返校 言葉が消えた日のパケ猫パケたんのレビュー・感想・評価

返校 言葉が消えた日(2019年製作の映画)
3.5
台湾映画

ジョン・スー監督作品。長編映画処女作。ホラー映画であり、ミステリー映画であり、恋愛映画でもあり、それぞれが確固たる質感を持っている、独創的な力作だと思う。

台湾に於いて、1947年から続いた「白色テロ時代」を背景として描いている。

「白色テロ時代」とは、蒋介石率いる国民党が、反体制的(共産主義的)な人々を弾圧するために、密告と監視の社会を作り、投獄と処刑を繰り返した時代をさすらしい。40年間も続いたことが、より恐ろしい。

閉鎖空間な高校の夜が、主な舞台となっている。無限牢獄の様な美術装置と、赤い蝋燭の光の対比が美しい。

ホラー映画としては、黒沢清監督のそれを想起させる。終始暗い画調、現実と異界との境界線が定かでは無い空間、幽霊の迫真性などなど。

また、黒沢清的なものを極めていくかの趣向なので、自ずと、ベルトルッチ的にもなる。徹底した映像主義、人間の持つ根元的な孤独など。『シェルタリング・スカイ』(1990)の音楽に似たパーツもあって、監督のファンとしては、嫌いではない。

昼間の恋愛映画的な部分も、いかにもアジア的な哀愁があった。

主人公の女子高校生をファン・レイが演じている。
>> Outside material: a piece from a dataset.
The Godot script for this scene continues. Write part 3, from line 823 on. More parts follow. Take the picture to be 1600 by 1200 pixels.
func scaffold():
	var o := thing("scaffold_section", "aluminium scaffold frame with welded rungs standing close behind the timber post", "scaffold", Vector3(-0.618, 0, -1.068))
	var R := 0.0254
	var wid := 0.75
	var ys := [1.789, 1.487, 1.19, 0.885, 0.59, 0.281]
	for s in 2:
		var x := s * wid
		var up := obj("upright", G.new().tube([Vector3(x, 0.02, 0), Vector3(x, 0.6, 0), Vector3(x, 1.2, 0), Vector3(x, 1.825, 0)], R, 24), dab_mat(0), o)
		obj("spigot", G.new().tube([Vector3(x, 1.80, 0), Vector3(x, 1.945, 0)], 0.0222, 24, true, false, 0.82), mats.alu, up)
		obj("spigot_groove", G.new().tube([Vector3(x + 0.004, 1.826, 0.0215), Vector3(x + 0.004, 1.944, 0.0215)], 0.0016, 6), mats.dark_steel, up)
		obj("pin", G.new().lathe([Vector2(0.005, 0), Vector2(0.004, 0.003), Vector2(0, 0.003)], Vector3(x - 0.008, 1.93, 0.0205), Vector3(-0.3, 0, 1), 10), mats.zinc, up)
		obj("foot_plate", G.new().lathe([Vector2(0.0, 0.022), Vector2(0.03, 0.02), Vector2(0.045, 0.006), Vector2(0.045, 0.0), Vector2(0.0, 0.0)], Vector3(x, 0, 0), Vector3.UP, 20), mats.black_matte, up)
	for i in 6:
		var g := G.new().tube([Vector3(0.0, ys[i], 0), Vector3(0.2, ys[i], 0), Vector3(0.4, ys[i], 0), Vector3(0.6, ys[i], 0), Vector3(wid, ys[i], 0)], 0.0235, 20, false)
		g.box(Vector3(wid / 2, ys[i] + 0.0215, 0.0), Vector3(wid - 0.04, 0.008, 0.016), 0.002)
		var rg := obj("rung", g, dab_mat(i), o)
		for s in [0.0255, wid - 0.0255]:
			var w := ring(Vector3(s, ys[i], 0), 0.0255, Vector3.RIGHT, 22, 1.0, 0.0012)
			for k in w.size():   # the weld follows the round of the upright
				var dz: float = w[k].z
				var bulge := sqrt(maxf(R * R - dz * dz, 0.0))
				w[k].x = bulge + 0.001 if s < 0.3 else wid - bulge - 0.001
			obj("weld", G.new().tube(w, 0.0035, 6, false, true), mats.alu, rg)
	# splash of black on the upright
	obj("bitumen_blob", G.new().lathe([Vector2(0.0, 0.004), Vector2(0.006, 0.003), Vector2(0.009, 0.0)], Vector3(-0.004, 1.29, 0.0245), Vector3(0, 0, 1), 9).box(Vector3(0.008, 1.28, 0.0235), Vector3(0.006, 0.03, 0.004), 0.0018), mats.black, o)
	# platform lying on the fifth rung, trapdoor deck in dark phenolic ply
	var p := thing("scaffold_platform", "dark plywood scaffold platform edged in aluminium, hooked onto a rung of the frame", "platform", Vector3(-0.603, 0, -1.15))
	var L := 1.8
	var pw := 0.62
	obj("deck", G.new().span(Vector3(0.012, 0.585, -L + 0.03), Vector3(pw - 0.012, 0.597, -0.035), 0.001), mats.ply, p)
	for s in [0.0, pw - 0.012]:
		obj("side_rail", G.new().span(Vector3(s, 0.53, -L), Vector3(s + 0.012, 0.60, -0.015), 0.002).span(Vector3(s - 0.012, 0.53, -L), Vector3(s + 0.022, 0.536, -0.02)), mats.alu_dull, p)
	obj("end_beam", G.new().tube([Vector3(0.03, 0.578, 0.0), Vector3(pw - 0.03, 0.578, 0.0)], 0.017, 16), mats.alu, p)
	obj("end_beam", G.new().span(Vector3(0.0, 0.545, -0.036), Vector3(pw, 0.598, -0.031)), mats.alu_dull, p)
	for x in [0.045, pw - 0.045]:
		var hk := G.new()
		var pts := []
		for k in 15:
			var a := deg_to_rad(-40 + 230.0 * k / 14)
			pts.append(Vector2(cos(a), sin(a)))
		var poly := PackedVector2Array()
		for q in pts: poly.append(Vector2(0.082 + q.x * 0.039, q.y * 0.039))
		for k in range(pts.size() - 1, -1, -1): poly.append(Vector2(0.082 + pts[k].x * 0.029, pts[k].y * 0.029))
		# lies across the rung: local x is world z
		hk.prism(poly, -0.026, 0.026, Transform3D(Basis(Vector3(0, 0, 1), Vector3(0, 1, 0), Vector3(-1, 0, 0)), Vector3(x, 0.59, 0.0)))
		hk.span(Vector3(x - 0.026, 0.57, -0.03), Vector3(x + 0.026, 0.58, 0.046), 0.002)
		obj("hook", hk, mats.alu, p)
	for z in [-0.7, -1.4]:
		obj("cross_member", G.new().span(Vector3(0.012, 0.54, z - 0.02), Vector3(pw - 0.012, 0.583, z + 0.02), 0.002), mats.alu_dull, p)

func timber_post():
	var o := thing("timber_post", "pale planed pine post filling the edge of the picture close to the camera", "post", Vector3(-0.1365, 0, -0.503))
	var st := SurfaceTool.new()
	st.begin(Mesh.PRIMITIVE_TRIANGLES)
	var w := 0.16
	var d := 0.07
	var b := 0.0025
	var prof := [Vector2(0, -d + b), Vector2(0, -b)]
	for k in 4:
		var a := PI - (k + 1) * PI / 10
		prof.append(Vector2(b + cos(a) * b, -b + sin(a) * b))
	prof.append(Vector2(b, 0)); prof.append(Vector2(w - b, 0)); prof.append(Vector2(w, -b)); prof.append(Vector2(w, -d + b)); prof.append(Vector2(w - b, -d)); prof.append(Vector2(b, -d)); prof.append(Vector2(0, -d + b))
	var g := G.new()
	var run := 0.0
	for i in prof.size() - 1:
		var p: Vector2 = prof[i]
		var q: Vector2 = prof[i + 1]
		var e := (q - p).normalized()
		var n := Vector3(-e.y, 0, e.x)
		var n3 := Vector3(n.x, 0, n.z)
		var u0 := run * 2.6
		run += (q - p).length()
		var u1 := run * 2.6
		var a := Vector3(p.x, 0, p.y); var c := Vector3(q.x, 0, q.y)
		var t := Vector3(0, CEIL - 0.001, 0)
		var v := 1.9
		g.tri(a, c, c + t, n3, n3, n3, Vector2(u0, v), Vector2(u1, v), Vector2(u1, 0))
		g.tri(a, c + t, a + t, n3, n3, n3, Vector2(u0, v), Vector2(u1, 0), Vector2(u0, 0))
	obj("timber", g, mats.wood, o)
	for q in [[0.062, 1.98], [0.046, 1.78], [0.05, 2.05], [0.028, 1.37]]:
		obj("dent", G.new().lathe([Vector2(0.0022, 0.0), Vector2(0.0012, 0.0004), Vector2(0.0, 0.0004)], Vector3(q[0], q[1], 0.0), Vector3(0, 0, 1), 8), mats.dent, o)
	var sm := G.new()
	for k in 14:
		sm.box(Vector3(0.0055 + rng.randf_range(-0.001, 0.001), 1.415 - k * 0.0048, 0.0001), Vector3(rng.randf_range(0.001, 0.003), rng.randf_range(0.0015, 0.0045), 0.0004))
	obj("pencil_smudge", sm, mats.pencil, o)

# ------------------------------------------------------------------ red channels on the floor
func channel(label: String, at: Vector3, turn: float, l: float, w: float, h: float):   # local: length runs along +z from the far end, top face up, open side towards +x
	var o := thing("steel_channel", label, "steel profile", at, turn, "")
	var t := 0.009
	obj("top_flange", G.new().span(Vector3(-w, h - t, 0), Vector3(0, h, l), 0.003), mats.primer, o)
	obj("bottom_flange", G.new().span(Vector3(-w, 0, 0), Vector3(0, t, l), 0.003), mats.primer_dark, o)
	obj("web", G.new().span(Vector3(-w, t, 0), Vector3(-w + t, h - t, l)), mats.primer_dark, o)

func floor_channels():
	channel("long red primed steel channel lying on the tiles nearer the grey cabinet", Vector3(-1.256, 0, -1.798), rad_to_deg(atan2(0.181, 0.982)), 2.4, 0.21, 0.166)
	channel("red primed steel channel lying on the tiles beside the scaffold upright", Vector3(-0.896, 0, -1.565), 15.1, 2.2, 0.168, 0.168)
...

松岡きっこと仲間由紀恵を合わせた様な美少女。また、女教師をチェ・シーワンが担当しており、彼女は永野芽郁そっくり。日本の新旧美人女優の共演を夢想するのが、東アジア映画の醍醐味のひとつなのか、楽しかった。

不満な点は、警官の化け物の造形が、『A.I.』(2001)と『樹海村』(2021)の合体した奴みたいでけったい(←言葉遊び)であり、怖くはなかった。

実際の事件を題材にして、高校の中でこんな裏切りと殺戮が行われたのか、と暗くなってしまった。
検索してみると、台湾のホラーゲームが原作だそうで、ほっと胸を撫で下ろした。

これは、映画の採点を4.0から3.5に下げてしまったが、明るい気持ちになるという、初めてみたいな経験をしたo(^o^)o

誠実に作られた映画であり、ジャパニーズ・ホラーの系譜にあるかの様な秀作。